A Dynamic Perspective on Diverse Teams: Moving from the Dual-Process Model to a Dynamic Coordination-based Model of Diverse Team Performance

    The existing literature on diverse teams suggests that diversity is both helpful to teams in making more information available and encouraging creativity and damaging to teams in reducing cohesion and information sharing. Thus the extant literature suggests that diversity within teams is a double-edged sword that leads to both positive and negative effects simultaneously. This literature has not, however, fully embraced the increasing calls in the broader groups literature to take account of time in understanding how groups function [e.g. Cronin, M. A., Weingart, L. R., & Todorova, G. (2011). Dynamics in groups: Are we there yet? The Academy of Management Annals, 5, 571–612]. We review the literature on diverse teams employing this lens to develop a dynamic perspective that takes account of the timing and flow of diversity’s effects.

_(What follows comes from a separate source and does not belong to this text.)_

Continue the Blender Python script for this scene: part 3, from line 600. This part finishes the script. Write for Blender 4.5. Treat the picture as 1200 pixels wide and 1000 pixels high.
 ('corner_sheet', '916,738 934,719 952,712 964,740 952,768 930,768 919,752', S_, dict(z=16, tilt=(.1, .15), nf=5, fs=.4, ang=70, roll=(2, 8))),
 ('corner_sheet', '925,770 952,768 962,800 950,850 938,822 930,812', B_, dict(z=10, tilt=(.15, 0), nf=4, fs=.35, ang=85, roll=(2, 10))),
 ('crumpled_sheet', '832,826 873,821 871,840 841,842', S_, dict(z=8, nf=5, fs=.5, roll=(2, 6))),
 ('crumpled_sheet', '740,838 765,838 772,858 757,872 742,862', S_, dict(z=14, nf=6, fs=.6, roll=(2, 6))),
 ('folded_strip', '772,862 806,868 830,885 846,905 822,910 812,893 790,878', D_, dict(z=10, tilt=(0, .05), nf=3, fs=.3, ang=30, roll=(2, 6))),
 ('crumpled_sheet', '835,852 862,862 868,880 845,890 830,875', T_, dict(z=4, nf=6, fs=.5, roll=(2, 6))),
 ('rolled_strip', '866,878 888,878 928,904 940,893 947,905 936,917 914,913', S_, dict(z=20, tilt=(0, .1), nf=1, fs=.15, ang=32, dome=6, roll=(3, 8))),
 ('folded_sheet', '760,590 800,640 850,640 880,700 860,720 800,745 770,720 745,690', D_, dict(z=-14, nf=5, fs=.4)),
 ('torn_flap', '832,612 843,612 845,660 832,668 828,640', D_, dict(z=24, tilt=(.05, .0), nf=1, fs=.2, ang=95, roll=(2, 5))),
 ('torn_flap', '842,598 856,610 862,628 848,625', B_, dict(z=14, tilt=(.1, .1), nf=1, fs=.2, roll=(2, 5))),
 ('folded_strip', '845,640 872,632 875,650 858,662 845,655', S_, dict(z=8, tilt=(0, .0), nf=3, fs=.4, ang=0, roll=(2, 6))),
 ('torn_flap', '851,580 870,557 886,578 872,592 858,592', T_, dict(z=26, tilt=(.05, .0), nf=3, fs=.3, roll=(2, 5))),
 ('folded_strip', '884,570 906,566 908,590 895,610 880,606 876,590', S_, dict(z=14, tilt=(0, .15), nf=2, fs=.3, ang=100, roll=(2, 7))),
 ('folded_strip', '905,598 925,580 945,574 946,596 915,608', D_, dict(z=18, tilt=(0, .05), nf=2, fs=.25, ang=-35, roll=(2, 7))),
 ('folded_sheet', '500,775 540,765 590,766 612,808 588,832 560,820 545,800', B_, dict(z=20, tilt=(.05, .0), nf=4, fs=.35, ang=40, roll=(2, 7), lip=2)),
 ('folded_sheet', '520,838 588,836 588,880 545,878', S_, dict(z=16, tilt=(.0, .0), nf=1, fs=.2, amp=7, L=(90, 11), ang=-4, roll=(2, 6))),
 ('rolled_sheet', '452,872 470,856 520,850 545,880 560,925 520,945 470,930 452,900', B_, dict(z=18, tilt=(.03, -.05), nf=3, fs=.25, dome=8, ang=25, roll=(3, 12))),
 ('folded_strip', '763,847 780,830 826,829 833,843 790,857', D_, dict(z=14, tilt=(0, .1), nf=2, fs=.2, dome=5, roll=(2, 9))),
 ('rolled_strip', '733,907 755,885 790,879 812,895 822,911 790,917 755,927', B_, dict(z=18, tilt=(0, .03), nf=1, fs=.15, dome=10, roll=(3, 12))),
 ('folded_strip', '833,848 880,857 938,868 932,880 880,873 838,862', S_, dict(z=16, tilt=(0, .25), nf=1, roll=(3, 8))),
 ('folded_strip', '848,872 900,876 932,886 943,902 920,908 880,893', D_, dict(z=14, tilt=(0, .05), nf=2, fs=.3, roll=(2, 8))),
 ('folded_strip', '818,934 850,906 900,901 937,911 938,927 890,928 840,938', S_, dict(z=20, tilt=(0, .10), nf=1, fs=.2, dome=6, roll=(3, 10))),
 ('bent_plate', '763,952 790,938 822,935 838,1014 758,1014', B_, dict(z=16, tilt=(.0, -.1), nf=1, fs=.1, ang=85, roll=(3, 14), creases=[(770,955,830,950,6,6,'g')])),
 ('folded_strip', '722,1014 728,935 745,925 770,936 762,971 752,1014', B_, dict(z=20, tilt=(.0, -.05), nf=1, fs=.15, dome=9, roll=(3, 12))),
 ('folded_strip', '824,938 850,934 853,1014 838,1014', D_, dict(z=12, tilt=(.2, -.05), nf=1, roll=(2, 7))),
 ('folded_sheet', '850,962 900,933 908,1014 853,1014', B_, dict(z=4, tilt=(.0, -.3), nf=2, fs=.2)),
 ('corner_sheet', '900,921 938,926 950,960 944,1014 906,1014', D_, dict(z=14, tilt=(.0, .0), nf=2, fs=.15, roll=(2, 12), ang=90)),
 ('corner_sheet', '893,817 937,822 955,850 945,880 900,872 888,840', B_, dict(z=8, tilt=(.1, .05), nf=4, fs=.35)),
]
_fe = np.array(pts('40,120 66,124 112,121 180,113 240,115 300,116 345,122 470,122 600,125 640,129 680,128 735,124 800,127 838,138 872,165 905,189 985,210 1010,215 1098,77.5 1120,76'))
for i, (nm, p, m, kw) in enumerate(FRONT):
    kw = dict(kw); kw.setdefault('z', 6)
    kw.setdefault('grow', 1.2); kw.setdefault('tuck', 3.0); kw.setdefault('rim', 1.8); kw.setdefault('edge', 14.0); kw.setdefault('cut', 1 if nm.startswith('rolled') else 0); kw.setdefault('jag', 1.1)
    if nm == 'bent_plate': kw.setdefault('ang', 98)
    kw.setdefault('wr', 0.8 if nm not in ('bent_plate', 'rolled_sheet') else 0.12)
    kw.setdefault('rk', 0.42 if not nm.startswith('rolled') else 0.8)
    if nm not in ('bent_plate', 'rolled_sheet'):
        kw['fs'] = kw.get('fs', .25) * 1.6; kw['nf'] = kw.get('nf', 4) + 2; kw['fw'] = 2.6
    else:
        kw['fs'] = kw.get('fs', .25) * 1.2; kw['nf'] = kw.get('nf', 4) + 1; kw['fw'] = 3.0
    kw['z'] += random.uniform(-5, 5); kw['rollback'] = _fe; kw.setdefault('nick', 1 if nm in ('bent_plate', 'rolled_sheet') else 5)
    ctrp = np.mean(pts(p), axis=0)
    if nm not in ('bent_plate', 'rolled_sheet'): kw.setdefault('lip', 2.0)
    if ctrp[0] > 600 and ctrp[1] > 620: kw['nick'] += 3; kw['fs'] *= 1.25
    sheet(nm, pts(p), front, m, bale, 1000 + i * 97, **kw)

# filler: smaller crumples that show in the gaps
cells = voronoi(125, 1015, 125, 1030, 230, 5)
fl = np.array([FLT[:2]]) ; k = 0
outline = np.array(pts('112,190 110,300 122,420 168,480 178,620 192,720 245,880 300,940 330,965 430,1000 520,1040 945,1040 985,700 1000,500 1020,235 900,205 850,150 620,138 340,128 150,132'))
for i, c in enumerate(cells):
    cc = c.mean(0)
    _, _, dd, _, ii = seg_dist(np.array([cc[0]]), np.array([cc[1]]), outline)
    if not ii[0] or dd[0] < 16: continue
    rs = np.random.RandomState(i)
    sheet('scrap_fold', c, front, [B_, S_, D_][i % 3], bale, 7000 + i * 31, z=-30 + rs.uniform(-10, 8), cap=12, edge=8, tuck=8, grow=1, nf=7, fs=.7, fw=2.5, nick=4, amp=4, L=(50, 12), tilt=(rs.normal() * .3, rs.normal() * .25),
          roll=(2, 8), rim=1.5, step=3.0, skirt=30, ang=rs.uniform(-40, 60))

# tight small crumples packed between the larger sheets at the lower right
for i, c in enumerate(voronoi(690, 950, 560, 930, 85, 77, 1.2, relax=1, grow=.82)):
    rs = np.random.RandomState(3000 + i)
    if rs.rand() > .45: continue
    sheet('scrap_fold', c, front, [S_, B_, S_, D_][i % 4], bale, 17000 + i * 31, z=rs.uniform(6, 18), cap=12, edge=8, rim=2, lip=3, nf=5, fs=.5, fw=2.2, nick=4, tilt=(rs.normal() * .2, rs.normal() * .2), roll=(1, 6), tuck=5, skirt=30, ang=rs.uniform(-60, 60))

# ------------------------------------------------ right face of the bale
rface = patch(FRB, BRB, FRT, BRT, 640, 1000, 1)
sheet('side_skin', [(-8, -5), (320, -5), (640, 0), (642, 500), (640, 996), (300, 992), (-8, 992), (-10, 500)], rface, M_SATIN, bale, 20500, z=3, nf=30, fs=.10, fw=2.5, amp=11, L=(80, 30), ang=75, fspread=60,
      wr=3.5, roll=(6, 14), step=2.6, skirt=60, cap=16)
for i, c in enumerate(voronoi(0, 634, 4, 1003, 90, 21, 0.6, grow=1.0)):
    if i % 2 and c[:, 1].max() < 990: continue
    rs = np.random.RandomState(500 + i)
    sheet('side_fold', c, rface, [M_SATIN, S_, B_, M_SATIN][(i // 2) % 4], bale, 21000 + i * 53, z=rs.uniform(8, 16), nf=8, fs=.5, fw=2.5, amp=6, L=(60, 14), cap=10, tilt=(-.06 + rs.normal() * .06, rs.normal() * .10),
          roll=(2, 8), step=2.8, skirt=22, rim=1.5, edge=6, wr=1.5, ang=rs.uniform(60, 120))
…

Our review suggests that diversity in groups has different short-term and long-term effects in ways that are not fully captured by the currently dominant double-edged sword metaphor. We identify an emerging perspective that suggests a tropical depression metaphor—that has the potential, over time, to develop either into a dangerous hurricane or diffuse into a rainstorm that gives way to sunshine, as more apt to capture the dynamic effects of diversity in teams. We conclude by outlining an agenda for redirecting future research on diverse teams using this more dynamic perspective.